OBJECTIVE:
Among the entries below, extract exactly the lines that run from the one with "by 700 pixels." through the one with "q = at(x, y, .26);", both ends included.

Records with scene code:
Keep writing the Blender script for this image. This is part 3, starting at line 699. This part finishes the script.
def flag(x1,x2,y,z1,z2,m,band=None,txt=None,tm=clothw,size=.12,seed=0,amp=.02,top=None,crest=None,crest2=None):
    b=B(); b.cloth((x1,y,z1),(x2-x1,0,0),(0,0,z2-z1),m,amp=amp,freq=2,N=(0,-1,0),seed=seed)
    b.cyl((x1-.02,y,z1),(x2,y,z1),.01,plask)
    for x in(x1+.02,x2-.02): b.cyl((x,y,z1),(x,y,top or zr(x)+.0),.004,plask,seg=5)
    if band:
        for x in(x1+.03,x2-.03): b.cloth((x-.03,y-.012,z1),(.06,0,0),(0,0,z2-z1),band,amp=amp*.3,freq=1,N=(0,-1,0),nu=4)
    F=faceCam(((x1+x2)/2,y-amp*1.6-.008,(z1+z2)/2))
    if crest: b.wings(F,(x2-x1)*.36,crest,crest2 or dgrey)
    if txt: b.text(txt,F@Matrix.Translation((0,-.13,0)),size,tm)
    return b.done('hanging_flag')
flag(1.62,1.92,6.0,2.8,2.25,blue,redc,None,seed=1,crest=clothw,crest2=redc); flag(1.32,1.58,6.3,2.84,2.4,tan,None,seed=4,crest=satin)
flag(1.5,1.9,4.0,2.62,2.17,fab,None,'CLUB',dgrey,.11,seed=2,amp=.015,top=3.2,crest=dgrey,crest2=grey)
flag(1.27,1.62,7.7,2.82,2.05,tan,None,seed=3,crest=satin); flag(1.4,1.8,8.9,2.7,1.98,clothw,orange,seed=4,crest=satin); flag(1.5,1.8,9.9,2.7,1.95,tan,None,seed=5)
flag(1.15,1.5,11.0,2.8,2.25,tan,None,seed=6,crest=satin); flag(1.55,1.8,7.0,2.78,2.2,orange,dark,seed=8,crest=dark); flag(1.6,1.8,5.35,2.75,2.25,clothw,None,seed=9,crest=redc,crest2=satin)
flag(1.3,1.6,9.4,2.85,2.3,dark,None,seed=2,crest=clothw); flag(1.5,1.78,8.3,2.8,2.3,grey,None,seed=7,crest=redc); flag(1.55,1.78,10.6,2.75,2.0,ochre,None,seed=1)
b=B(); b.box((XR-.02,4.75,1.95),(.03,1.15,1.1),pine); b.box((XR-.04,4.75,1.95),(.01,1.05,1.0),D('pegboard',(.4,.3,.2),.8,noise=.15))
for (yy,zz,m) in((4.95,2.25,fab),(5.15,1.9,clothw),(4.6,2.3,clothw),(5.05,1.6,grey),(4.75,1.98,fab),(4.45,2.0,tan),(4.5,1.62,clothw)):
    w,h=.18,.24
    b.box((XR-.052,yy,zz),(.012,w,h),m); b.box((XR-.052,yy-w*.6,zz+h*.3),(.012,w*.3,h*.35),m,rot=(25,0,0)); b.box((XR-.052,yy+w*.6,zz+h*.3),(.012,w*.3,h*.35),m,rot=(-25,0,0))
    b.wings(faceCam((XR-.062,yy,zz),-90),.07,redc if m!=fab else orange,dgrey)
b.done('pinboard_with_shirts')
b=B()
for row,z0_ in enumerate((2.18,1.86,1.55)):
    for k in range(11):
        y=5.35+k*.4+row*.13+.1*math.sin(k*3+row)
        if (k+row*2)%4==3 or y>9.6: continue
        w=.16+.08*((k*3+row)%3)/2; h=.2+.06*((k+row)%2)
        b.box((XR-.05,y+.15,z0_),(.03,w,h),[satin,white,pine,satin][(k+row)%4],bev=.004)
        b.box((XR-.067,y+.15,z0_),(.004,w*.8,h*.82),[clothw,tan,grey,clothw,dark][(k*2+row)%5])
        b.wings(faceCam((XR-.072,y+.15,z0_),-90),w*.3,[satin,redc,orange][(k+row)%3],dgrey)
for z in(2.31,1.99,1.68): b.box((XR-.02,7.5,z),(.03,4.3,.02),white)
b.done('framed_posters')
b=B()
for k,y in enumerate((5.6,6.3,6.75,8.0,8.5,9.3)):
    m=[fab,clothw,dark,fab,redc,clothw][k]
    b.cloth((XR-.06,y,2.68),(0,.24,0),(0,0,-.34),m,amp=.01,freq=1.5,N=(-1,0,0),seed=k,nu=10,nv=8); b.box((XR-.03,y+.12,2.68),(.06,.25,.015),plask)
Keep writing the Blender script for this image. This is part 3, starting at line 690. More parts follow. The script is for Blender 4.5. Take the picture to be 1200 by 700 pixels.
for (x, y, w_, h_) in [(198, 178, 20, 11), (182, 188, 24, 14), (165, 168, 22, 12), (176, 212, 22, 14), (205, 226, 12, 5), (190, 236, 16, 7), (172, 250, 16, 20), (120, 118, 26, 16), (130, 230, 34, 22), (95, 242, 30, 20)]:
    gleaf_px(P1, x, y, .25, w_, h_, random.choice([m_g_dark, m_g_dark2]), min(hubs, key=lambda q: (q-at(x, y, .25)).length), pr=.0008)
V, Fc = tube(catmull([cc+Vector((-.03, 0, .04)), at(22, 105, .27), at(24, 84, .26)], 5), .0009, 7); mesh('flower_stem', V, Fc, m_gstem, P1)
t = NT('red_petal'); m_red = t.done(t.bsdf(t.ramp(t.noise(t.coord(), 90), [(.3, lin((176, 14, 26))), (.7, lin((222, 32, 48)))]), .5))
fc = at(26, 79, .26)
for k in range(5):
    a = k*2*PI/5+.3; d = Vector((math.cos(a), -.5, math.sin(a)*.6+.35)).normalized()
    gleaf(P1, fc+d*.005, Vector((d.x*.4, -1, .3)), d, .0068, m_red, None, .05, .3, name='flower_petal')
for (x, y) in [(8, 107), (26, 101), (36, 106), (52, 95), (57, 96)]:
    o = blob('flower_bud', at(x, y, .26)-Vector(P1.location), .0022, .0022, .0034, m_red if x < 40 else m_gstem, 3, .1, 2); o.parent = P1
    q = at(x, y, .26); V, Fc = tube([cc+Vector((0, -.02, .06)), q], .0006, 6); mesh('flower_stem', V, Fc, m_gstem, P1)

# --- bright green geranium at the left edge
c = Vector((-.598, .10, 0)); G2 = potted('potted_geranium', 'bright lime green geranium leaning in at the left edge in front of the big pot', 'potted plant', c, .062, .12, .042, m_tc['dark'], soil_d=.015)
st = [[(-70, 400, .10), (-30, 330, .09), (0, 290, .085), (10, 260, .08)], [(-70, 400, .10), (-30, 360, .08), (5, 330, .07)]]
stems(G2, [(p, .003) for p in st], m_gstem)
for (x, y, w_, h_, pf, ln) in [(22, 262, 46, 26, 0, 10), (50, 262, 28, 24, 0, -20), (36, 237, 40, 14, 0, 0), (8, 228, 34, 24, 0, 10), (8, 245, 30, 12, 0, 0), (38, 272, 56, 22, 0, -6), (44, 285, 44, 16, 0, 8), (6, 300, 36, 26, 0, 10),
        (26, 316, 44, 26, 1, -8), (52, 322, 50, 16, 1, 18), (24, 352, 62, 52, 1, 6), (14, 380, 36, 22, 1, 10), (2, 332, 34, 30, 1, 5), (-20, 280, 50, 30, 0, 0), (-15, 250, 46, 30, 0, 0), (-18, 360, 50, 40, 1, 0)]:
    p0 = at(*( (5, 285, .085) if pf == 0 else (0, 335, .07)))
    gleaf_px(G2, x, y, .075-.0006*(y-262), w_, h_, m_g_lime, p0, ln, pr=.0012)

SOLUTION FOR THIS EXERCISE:
Keep writing the Blender script for this image. This is part 3, starting at line 690. More parts follow. The script is for Blender 4.5. Take the picture to be 1200 by 700 pixels.
for (x, y, w_, h_) in [(198, 178, 20, 11), (182, 188, 24, 14), (165, 168, 22, 12), (176, 212, 22, 14), (205, 226, 12, 5), (190, 236, 16, 7), (172, 250, 16, 20), (120, 118, 26, 16), (130, 230, 34, 22), (95, 242, 30, 20)]:
    gleaf_px(P1, x, y, .25, w_, h_, random.choice([m_g_dark, m_g_dark2]), min(hubs, key=lambda q: (q-at(x, y, .25)).length), pr=.0008)
V, Fc = tube(catmull([cc+Vector((-.03, 0, .04)), at(22, 105, .27), at(24, 84, .26)], 5), .0009, 7); mesh('flower_stem', V, Fc, m_gstem, P1)
t = NT('red_petal'); m_red = t.done(t.bsdf(t.ramp(t.noise(t.coord(), 90), [(.3, lin((176, 14, 26))), (.7, lin((222, 32, 48)))]), .5))
fc = at(26, 79, .26)
for k in range(5):
    a = k*2*PI/5+.3; d = Vector((math.cos(a), -.5, math.sin(a)*.6+.35)).normalized()
    gleaf(P1, fc+d*.005, Vector((d.x*.4, -1, .3)), d, .0068, m_red, None, .05, .3, name='flower_petal')
for (x, y) in [(8, 107), (26, 101), (36, 106), (52, 95), (57, 96)]:
    o = blob('flower_bud', at(x, y, .26)-Vector(P1.location), .0022, .0022, .0034, m_red if x < 40 else m_gstem, 3, .1, 2); o.parent = P1
    q = at(x, y, .26); V, Fc = tube([cc+Vector((0, -.02, .06)), q], .0006, 6); mesh('flower_stem', V, Fc, m_gstem, P1)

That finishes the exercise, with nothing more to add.